Snapshots of Mandalay Road
Mom's birthday was on Monday and she turned 63 - which I still consider very young, especially for someone with her joie de vivre. Family celebrated with a steamboat dinner at Golden Mile (very yum!) and a cake at home. Mom and I have always said we'd go to Italy together - she because she wants to see Rome and Venice and I because I think its cool to travel with mom. I've been thinking of this for years and I think its time. If I wait for all my kids to grow up, we might never have the chance to do this - mom is not getting any younger. So I think I'd like to fix it for next year - May/June in the spring or late Sept/Oct in the autumn. But the planning starts now.
Yesterday in the car coming home from Ikea, mom was reminiscing about the Mandalay Road days. I love to listen to her - love to imagine my mom as this young girl, in the spring of her life, training to be a teacher, her friends, her romances, my dad as this gangly young man courting her. I've always liked that time in the past - the 60s, 50s etc.
"Mother Angela, Mother Campion... Sister Holy Child..." those were the names of the FMDM nuns who trained mom and her gang to be nurses.

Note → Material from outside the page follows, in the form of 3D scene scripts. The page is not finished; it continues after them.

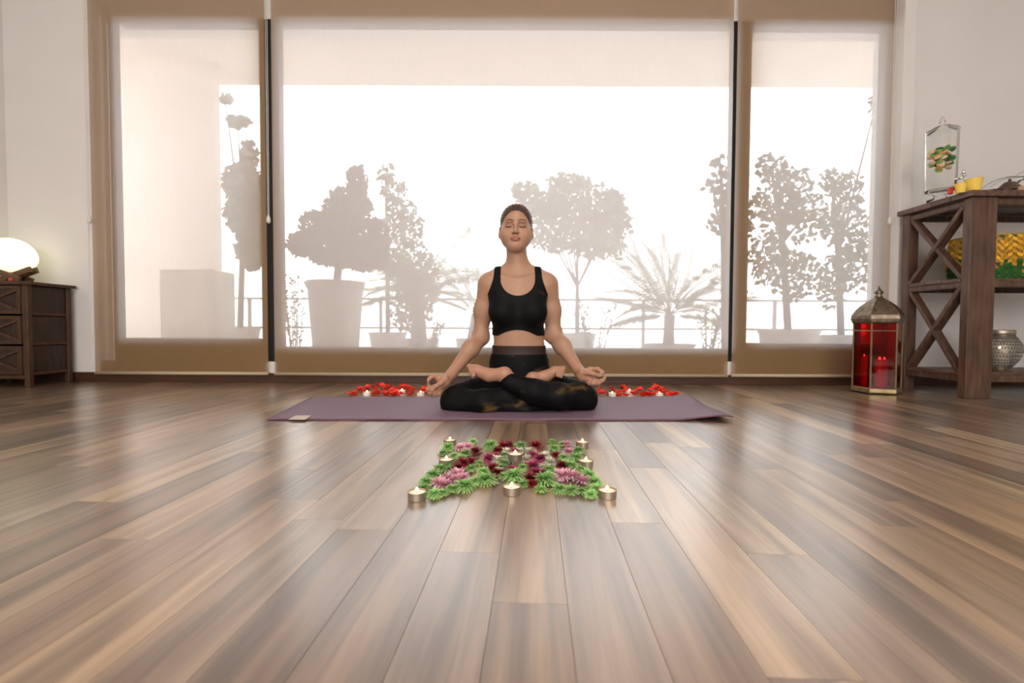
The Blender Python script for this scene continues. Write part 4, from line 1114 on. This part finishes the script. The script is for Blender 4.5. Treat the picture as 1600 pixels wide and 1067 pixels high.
skin = np.array([.40, .225, .145])
def body_col(P):
    L = (P - hc) @ HRn   # head frame
    col = np.tile(skin, (len(P), 1))
    x, y, z = L[:, 0], L[:, 1], L[:, 2]; front = (y < -.05) & (np.abs(z) < .12)
    def blend(mask, c, amt=1.0):
        m = (mask * amt)[:, None]; col[:] = col * (1 - m) + np.array(c) * m
    lips = np.clip(1.35 - np.sqrt((x / .0205) ** 2 + ((z + .0605) / .0085) ** 2), 0, .35) / .35 * front
    blend(lips, (.32, .11, .08), .8)
    seam = np.clip(1 - np.abs(z + .0605) / .0022, 0, 1) * (np.abs(x) < .018) * front; blend(seam, (.16, .05, .04), .8)
    for s in (-1, 1):
        xx = x * s
        # brow: arch from .012 to .048
        bz = .0185 + .006 * np.sin(np.clip((xx - .010) / .038, 0, 1) * PI * .8); br_ = np.clip(1.4 - np.abs(z - bz) / .0040, 0, 1) * np.clip((xx - .009) / .004, 0, 1) * np.clip((.050 - xx) / .008, 0, 1) * front
        blend(br_, (.08, .035, .022), .95)
        lz = -.0085 + .003 * ((xx - .030) / .015) ** 2; la_ = np.clip(1.4 - np.abs(z - lz) / .0028, 0, 1) * (np.abs(xx - .031) < .0165) * front
        blend(la_, (.04, .02, .015), .95)
        lid_ = np.clip(1.2 - np.sqrt(((xx - .030) / .018) ** 2 + ((z - .001) / .010) ** 2), 0, .4) / .4 * front; blend(lid_, (.26, .12, .08), .6)
        ch = np.clip(1 - np.sqrt(((xx - .040) / .022) ** 2 + ((z + .032) / .020) ** 2), 0, 1) * front; blend(ch, (.55, .22, .15), .35)
        blend(((xx > .006) & (xx < .012) & (np.abs(z + .040) < .0022) & (y < -.085)).astype(float), (.15, .06, .05), .7)
    # warmer hands and feet
    hf = ((P[:, 2] < at(800, 560, 2.0).z)).astype(float); blend(hf, (.43, .21, .14), .6)
    return np.concatenate([col, np.ones((len(P), 1))], 1)
def skin_mat():
    m, t, p = new_mat('skin'); a = t.nodes.new('ShaderNodeAttribute'); a.attribute_name = 'Col'
    nz = t.nodes.new('ShaderNodeTexNoise'); nz.inputs['Scale'].default_value = 25; tcn = t.nodes.new('ShaderNodeTexCoord'); t.links.new(tcn.outputs['Object'], nz.inputs['Vector'])
    hs = t.nodes.new('ShaderNodeHueSaturation'); mr = t.nodes.new('ShaderNodeMapRange'); mr.inputs['To Min'].default_value = .94; mr.inputs['To Max'].default_value = 1.06
    t.links.new(nz.outputs['Fac'], mr.inputs[0]); t.links.new(mr.outputs[0], hs.inputs['Value']); t.links.new(a.outputs['Color'], hs.inputs['Color']); t.links.new(hs.outputs[0], p.inputs['Base Color'])
    p.inputs['Roughness'].default_value = .45; p.inputs['Specular IOR Level'].default_value = .4
    p.inputs['Subsurface Weight'].default_value = .0
    return m
def cloth_mat(name, base, spots, thr=.62, scale=9, rough=.6):
    m, t, p = new_mat(name); p.inputs['Roughness'].default_value = rough; p.inputs['Specular IOR Level'].default_value = .12
    tcn = t.nodes.new('ShaderNodeTexCoord'); mp = t.nodes.new('ShaderNodeMapping'); mp.inputs['Rotation'].default_value = (0, .6, .3); mp.inputs['Scale'].default_value = (1, 1, 2.2)
    nz = t.nodes.new('ShaderNodeTexNoise'); nz.inputs['Scale'].default_value = scale; nz.inputs['Detail'].default_value = 3
    n2 = t.nodes.new('ShaderNodeTexNoise'); n2.inputs['Scale'].default_value = 5
    t.links.new(tcn.outputs['Object'], mp.inputs[0]); t.links.new(mp.outputs[0], nz.inputs['Vector']); t.links.new(tcn.outputs['Object'], n2.inputs['Vector'])
    r = t.nodes.new('ShaderNodeValToRGB'); r.color_ramp.elements[0].position = thr; r.color_ramp.elements[0].color = (*base, 1)
    e = r.color_ramp.elements[1]; e.position = thr + .06; e.color = (*spots[0], 1)
    e = r.color_ramp.elements.new(min(.99, thr + .13)); e.color = (*spots[1], 1)
    t.links.new(nz.outputs['Fac'], r.inputs[0]); t.links.new(r.outputs[0], p.inputs['Base Color'])
    return m
wm = empty('person', (float(pel[0]), TY, 0), label='woman in black sportswear sitting cross-legged with eyes closed and palms up on the mauve mat', cat='person')
def wlink(name, me, m_, **k):
    me.materials.append(m_); o = link(name, me, None, wm, **k); o.location = -Vector(wm.location); return o
wlink('body', nets(body.f, 'body', body_col), skin_mat())
# leggings up to the waistband
X_ = ax[0][:, None, None]; Y_ = ax[1][None, :, None]
zw1 = at(811, 554, TY - .08).z; zw2 = at(811, 540.5, TY - .08).z
lg = np.maximum(legs.f, (zz - zw1).astype(np.float32))
# black cuffs end cleanly: cut by planes at the ankles
def plane_cut(f, pt, nrm, rad):
    nrm = nrm / np.linalg.norm(nrm); d = (X_ - pt[0]) * nrm[0] + (Y_ - pt[1]) * nrm[1] + (zz - pt[2]) * nrm[2]
    near = np.sqrt((X_ - pt[0]) ** 2 + (Y_ - pt[1]) ** 2 + (zz - pt[2]) ** 2) < rad
    return np.where(near, np.maximum(f, d.astype(np.float32)), f)
cl_mat = cloth_mat('black_print_leggings', (.0035, .0035, .0042), [(.03, .020, .012), (.13, .085, .018)], .60, 7)
wlink('leggings', nets(lg, 'leggings'), cl_mat)
band = np.maximum(np.maximum(torso.f - .0045, (zz - zw2).astype(np.float32)), (zw1 - .004 - zz).astype(np.float32))
wlink('waistband', nets(band, 'waistband'), mat('waistband_fabric', (.028, .009, .008), .6, var=.1), label='dark maroon waistband')
# sports top
front = TY - .09
zl = lambda px, py: at(px, py, front).z
xc = at(809, 480, front).x
zbot_c = zl(809, 515.5); zbot_s = zl(809, 524.5)
xx = (X_ - xc)
low = zbot_s + (zbot_c - zbot_s) * np.clip(1 - (xx / .088) ** 2, 0, 1)
wgt = np.clip((zz - zl(809, 462)) / .035, 0, 1).astype(np.float32)
top_f = torso.f * (1 - wgt) + armtorso * wgt - .0042
reg = np.maximum(low - zz, -1.0)
# neckline: a deep scoop in front, shallower at the back
nz_ = zl(809, 462); rx = .079
scoop_f = np.sqrt((xx / rx) ** 2 + (np.minimum(zz - (nz_ + .078), 0) / .078) ** 2) - 1
scoop = scoop_f * .07
ua = np.clip((nz_ + .104 - zz) / .104, 0, 1.6); armcut = np.abs(xx) - (.110 + .034 * ua ** 1.5)
reg = np.maximum(reg, -scoop); reg = np.maximum(reg, armcut); reg = np.maximum(reg, zz - zl(809, 412))
top_f = np.maximum(top_f, reg.astype(np.float32))
wlink('sports_top', nets(top_f, 'sports_top'), cloth_mat('black_print_top', (.0035, .0035, .004), [(.02, .012, .012), (.22, .07, .03)], .66, 12))
# hair: a cap drawn back from the forehead, with a small bun
hair = Field()
hair.ell(Hp(0, .014, .026), (.0765, .096, .084), .01, HR)
hair.ell(Hp(0, .05, -.01), (.066, .06, .06), .03, HR)
hair.ell(Hp(.012, .075, .075), (.030, .030, .028), .012, HR)
Lx = HRn[0, 0] * (X_ - hc[0]) + HRn[1, 0] * (Y_ - hc[1]) + HRn[2, 0] * (zz - hc[2])
Ly = HRn[0, 1] * (X_ - hc[0]) + HRn[1, 1] * (Y_ - hc[1]) + HRn[2, 1] * (zz - hc[2])
Lz = HRn[0, 2] * (X_ - hc[0]) + HRn[1, 2] * (Y_ - hc[1]) + HRn[2, 2] * (zz - hc[2])
face = (np.sqrt((Lx / .0635) ** 2 + ((Lz + .010) / .080) ** 2) - 1) * .06
face = np.maximum(face, Ly - .0)
hf = np.maximum(hair.f, -face.astype(np.float32))
strand = .0009 * np.sin(np.arctan2(Lx, Lz + .02) * 46)
hf = hf + strand.astype(np.float32)
hf = np.maximum(hf, (-(Lz + .055)).astype(np.float32))
wlink('hair', nets(hf, 'hair'), mat('brown_hair', (.060, .028, .020), .45, var=.35, scale=30, stretch=(6, 1, 1)))
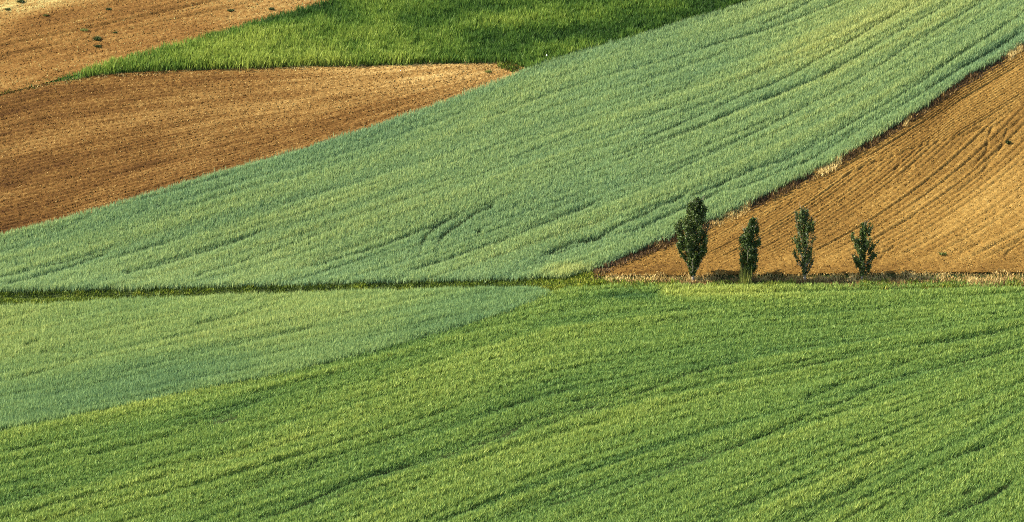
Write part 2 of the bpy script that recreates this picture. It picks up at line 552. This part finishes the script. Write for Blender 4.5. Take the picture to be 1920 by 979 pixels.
def crop(name, poly, dens, yb, seed, hgt, wid, field, mat, label, cat, lean=(0.05, 0.0), sp=0.28, gs=0.24, rag=0.26):
    x, y, z, u, v, g = scatter(poly, dens, yb, seed)
    hs, tint = field(x, y, u, v)
    n = len(x)
    clump = 0.6 * vn(x / gs, y / (gs * 1.25), 3) + 0.4 * vn(x / (gs * .45), y / (gs * .6), 4)
    clump = ss((clump - 0.22) / 0.56)
    keep = g.random(n) < (1.0 - 2 * rag + 2 * rag * clump) * np.clip(hs / 0.7, 0.12, 1)
    x, y, z, u, v, hs, tint, clump = [q[keep] for q in (x, y, z, u, v, hs, tint, clump)]
    n = len(x)
    H = hgt * hs * (1.0 - rag + 1.5 * rag * clump) * g.uniform(0.8, 1.15, n)
    W = wid * g.uniform(0.6, 1.4, n) * (0.5 + 0.5 * hs)
    L = (lean[0] + g.normal(0, sp, n) * H, lean[1] + g.normal(0, sp, n) * H)
    tint = tint + g.normal(0, 0.115, n) + 0.16 * (clump - 0.5)
    o = blades(name, x, y, z, H, W, L, tint, mat, g)
    return tag(o, label, cat, kind="stuff")


def field_E(x, y, u, v):
    t = (v - gE(u)) / (gEl(u) - gE(u))
    s = streak(u, t, 20, 1)
    tr = tracks(u, v, E_TR)
    hs = (0.85 + 0.26 * s) * (1 - 0.30 * grooves(u, t, 44, 4)) * (1 - 0.88 * tr)
    tint = 0.52 + 0.44 * (s - 0.5) + 0.40 * (fbm(u / 330, t * 5, 5, 3) - 0.5) - 0.12 * tr
    tint += 0.22 * ss((250 - np.abs(u - 1560) * .5 - v) / 200)
    tint -= 0.16 * np.exp(-((t - 0.02) / 0.10) ** 2) + 0.16 * np.exp(-((t - 0.97) / 0.10) ** 2)
    tint += 0.48 * ss((u - 985) / 80) * ss((v - 496) / 18)
    return hs, tint


def field_H(x, y, u, v):
    p = v + 0.21 * u
    s = streak(u, p / 480, 24, 2)
    trs = [([(40, 658), (48, 650), (75, 640)], 3, .7), ([(0, 722), (110, 692), (180, 668)], 3, .5), ([(360, 610), (420, 598), (520, 572)], 2.6, .6),
           ([(200, 706), (330, 676), (480, 640), (600, 612)], 3, .45), ([(70, 664), (150, 664)], 3, .5), ([(100, 574), (60, 575)], 3, .4)]
    tr = tracks(u, v, trs)
    hs = (0.78 + 0.40 * s) * (1 - 0.34 * grooves(u, p / 480, 36, 5)) * (1 - 0.8 * tr)
    tint = 0.54 + 0.36 * (s - 0.5) + 0.36 * (fbm(u / 260, p / 90, 5, 3) - 0.5)
    tint -= 0.26 * np.exp(-((v - (762 - 0.18 * u)) / 45) ** 2) * ss((620 - u) / 300)
    tint -= 0.2 * ss((u - 700) / 200)
    return hs, tint


def field_I(x, y, u, v):
    t = (v - gI(u)) / (gIl(u) - gI(u))
    s = streak(u, t, 40, 3)
    tr = tracks(u, v, I_TR)
    hs = (0.58 + 0.80 * s) * (1 - 0.42 * grooves(u, t, 52, 6)) * (1 - 0.88 * tr)
    tint = 0.52 + 0.46 * (s - 0.5) + 0.30 * (fbm(u / 300, t * 8, 6, 3) - 0.5)
    tint += 0.30 * ss((60 - (v - gI(u))) / 55) * ss((760 - u) / 300) * ss((u - 60) / 200)
    tint += 0.8 * ss((u - 1225) / 30) * ss((1540 - u) / 250) * np.exp(-((v - 553) / 9) ** 2)
    tint -= 0.38 * np.exp(-((u - 1180) / 70) ** 2 - ((v - 560) / 9) ** 2)
    tint -= 0.25 * tr
    tint += 0.1 * np.exp(-((v - (1010 - 0.33 * u + 0)) / 60) ** 2)
    return hs, tint


def field_C(x, y, u, v):
    c = fbm(u / 60, v / 24, 4, 3)
    s = vn(u / 260, (v + 0.12 * u) / 34, 2)
    hs = (0.72 + 0.35 * c + 0.3 * s) * (0.35 + 0.65 * ss((u - 90) / 130))
    tint = 0.42 + 0.8 * (c - 0.5) + 0.55 * (s - 0.5) + 0.2 * ss((v - 60) / 40)
    return hs, tint


m_wheat = leaf_mat("blue_green_wheat", [(0.0, (0.135, 0.235, 0.120)), (0.35, (0.215, 0.325, 0.140)), (0.65, (0.295, 0.385, 0.140)), (1.0, (0.43, 0.46, 0.15))])
m_wheat2 = leaf_mat("grey_green_wheat", [(0.0, (0.105, 0.200, 0.088)), (0.35, (0.182, 0.285, 0.100)), (0.65, (0.262, 0.345, 0.102)), (1.0, (0.39, 0.42, 0.12))])
m_grass = leaf_mat("fresh_green_cereal", [(0.0, (0.050, 0.120, 0.034)), (0.35, (0.120, 0.215, 0.048)), (0.65, (0.200, 0.285, 0.056)), (1.0, (0.34, 0.39, 0.08))])
m_tall = leaf_mat("deep_green_cereal", [(0.0, (0.016, 0.050, 0.008)), (0.35, (0.066, 0.140, 0.020)), (0.65, (0.150, 0.235, 0.032)), (1.0, (0.30, 0.36, 0.06))])
crop("wheat_crop", P_E, 370, (-6, 62), 21, 0.76, 0.042, field_E, m_wheat, "large blue green wheat crop sweeping diagonally across the hillside", "wheat crop", gs=0.20, rag=0.13, sp=0.21)
crop("wheat_crop", P_H, 330, (-50, 0), 22, 0.76, 0.046, field_H, m_wheat2, "pale grey green wheat crop in the wedge below the ditch on the left", "wheat crop", gs=0.20, rag=0.13, sp=0.21)
crop("cereal_crop", P_I, 290, (-84, 1), 23, 0.56, 0.056, field_I, m_grass, "bright green young cereal crop filling the foreground", "cereal crop")
crop("cereal_crop", P_C, 270, (18, 62), 24, 0.90, 0.062, field_C, m_tall, "dark green tall cereal crop in the wedge at the top", "cereal crop", sp=0.26, gs=0.32, rag=0.27)

# ------------------------------------------------------------------ weeds and grass margins
m_ditch = leaf_mat("ditch_grass", [(0.0, (0.020, 0.040, 0.006)), (0.4, (0.070, 0.110, 0.012)), (0.75, (0.17, 0.22, 0.018)), (1.0, (0.33, 0.33, 0.05))])
m_dry = leaf_mat("dry_grass", [(0.0, (0.045, 0.025, 0.014)), (0.35, (0.15, 0.085, 0.028)), (0.7, (0.42, 0.28, 0.085)), (1.0, (0.62, 0.48, 0.19))], trans=0.2)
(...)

Mom was only about 17 then and back then, training meant living in the hostel at Mandalay Road. There were 15 of them in the hostel, training to be nurses. The bungalow was an old colonial with wide verandas running round the upper floor. The girls' bedrooms were on the upper floor. The 15 girls were split into three rooms - 6 in one, then 3, then 6. Mom was one of the 3 in the middle room. There was a classroom on the same floor and another classroom on the ground floor - and that one held all the bones - real human bones - which the girls studied for anatomy class. There was also a full skeleton which the girls affectionately called Jimmy. And in the classroom upstairs, a mannequin the girls called Deborah.
The bungalow was terribly spooky and was in fact, haunted. "We would hear footsteps but there would be no one there. Then the phone would ring downstairs in the middle of the night but when we answered, it would be dead. We could hear a voice calling... and Margaret actually saw a woman combing her long hair right next to her one night! We were so scared that we would push our beds together to sleep! But the nuns didn't like that of course and we would be scolded terribly if they found out. So we always had to push the beds back in the morning!"
The kids were all agog and for once, the car was silent as they listened to mom. "Apparently," mom went on, "the house was haunted by the ghost of a doctor's wife who hanged herself in the main stairwell."
But it wasn't all about ghosts. It was fun too. "The nuns were strict. We would be scolded and scolded for little things. When it was lights out, they meant it. We could not read or talk. So if we wanted to read the comics or talk to each other in other rooms, we'd sneak off to the toilets in a group. The lights from the toilet could not be seen from the nuns' quarters! And one night, when we were really scared and pushing the beds together, we accidentally broke a wall! And the nuns were furious!"
Then there was The Scratcher - a man who rode around on motorbikes with a razor, slashing women's faces. Mom was not clear if this was real, because they never caught him, or if it was an urban legend. But she remembers the nuns contemptuously scolding the girls, "All of you are so vain! You think people really want to scratch you?? Who would want to?" And then there was the Orang Minyak or Oily Man, who would slick himself with oil and molest women and because he was so slippery with oil, no one would ever be able to catch him. Another urban legend?
Then there were the boys. Who drove up to the nurses' quarters and flashed their headlights at the girls' rooms. And then there was my dad, tall and thin, who called himself Sinoran - and I only first heard of this a couple of days ago and it just floored me! - which meant, according to mom, an amalgamation of two words - sino which refered to Chinese and 'ren' which was man. So I guess it meant something like 'chinaman'. Everyone called him that. Mom's friends still refer to him with that today. Martin Christopher was just his baptism name which he took on in order to be baptised, in order to marry mom. (It was that or no wedding, my grandma threatened. See the things we do for love?)
Why I am writing this? I think these are snapshots of an era gone by. Its a form of oral history. If I don't record this, it will be gone with mom when she passes on. And I think memories are a great way of reliving the past and remembering the life of a person. So when I think of mom, its not just in the context of her role as a mother or a grandmother, but as a woman, a girl, a daughter.
I hope with this blog, maybe my kids will see a different side to me one day as well.
1 comment:
Hi Momto5!
I have been reading your blog ever since I linked here from Lulu's site. 5 kids is such wonderful fun - my DH comes from a family of 4 and we are both fans of large families (though we've started with just one lil monster).
Anyway, if you and your mom need any advice/info about your grand tour in Italy, pls feel free to ask me. No, i'm not a travel agent. I'm just a Singaporean currently living in Italy, so if I can give you a hand with planning your trip, it would be but a modicum of pleasure repaid, which i have gotten from reading your blog!